Heikele schrijfmomenten
Informatie van opdrachtgevers omzetten in een samenhangende, prettig leesbare tekst, dat vind ik mooi werk. Ooit wilde ik de journalistiek in: bij dit werk voel ik me echt een beetje een journalist. Al bij het inlezen en de voorbespreking loop ik helemaal warm voor de opdracht. IJverig maak ik aantekeningen. Ik zie precies waar het heen moet en wat ik moet vertellen, en ik kan haast niet wachten om aan de slag te gaan.
Aan mijn bureau met mijn aantekeningen merk ik meteen dat ik lang niet genoeg heb. Ik wil achtergronden, visie, cijfers, namen, historie, concurrentie: ik googel en lees, combineer, maak mindmaps en indelingen. Ook van dit uitzoekwerk geniet ik. Het lijkt op puzzelstukjes rapen en op bergjes leggen: dit is lucht, dit boom en dit water.
Maar als ik genoeg denk te hebben, komt het eerste heikele moment. Opdrachtgevers benaderen mij, omdat ze het zelf moeilijk vinden om lijn aan te brengen. Want die informatie hebben ze natuurlijk zelf ook. Voor die lijn moet ik keuzes maken. Moet ik in de tekst opdrachtgever of product verkopen? Moet ik laten zien hoe het bedrijf zich ontwikkeld heeft en welke kant het opgaat? Moet ik de lezer nudgen zodat hij 'vanzelf' gaat denken dat wat hij leest precies aansluit bij hoe hij het wil/wat hij nodig heeft/wat actueel en belangrijk is? En doe ik dat dan door wij/u-schrijven? Jij en ik? Neutraal of informeel? Met voorbeelden en/of metaforen? Streng informatief gestructureerd met kopjes en kernzinnen, of verhalend? Enzovoort.

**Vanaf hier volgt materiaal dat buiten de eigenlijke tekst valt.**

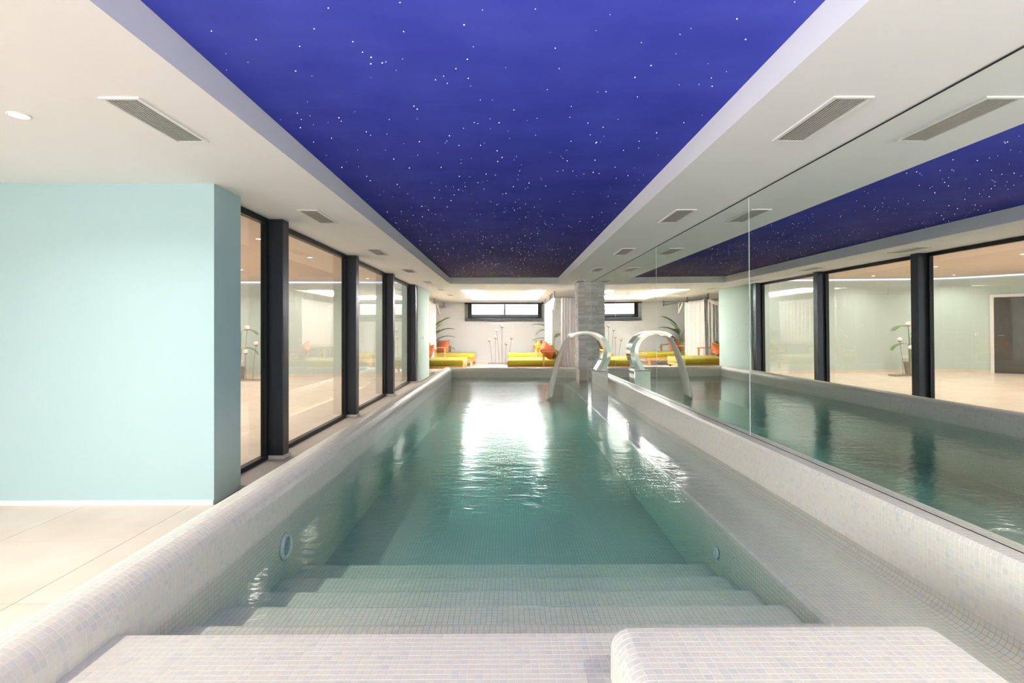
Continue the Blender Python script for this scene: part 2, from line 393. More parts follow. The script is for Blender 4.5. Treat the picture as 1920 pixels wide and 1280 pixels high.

Nu denk je misschien: dat vraag je toch gewoon aan de opdrachtgever. Neem van mij aan: die heeft op die vraag geen antwoord. Of een heel kort: 'Doe maar'. Na een paar dagen wegen en schuiven in mijn hoofd doe ik dan maar. Ik begin gewoon. Dat voelt altijd te vroeg. Maar zodra er wat staat, voel ik me weer in mijn element. Lekker steeds een puzzelstukje aanleggen. Lucht, boom en water op elkaar aansluiten alsof er geen andere mogelijkheden zijn. Als de puzzel compleet is en er zijn geen stukjes over, leg ik hem weg.
Om hem de dag erna weer op te pakken. Puzzelen hoef ik niet meer. Wel: bijvijlen, inkorten, omdraaien. Tot ik min of meer tevreden ben en de tekst opstuur naar de opdrachtgever.
Dan komt het tweede heikele moment. Zodra de tekst de deur uit is, word ik onzeker over mijn keuzes. Het liefst zou ik iedere alinea toelichten: dat heb ik hier neergezet, omdat … Dat vertel ik, omdat … Je zei dat je … erin wilde dus dat heb ik … Maar daar heeft een opdrachtgever helemaal geen zin in, want hij heeft het niet voor niets uitbesteed. Dus ik moet lijdelijk de reactie afwachten. Dat lijkt altijd lang te duren. (Gelukkig heb ik meer werk.) Dan het verlossende woord: de opdrachtgever is er blij mee. Pas dan ben ik trots. En klaar voor de volgende puzzel.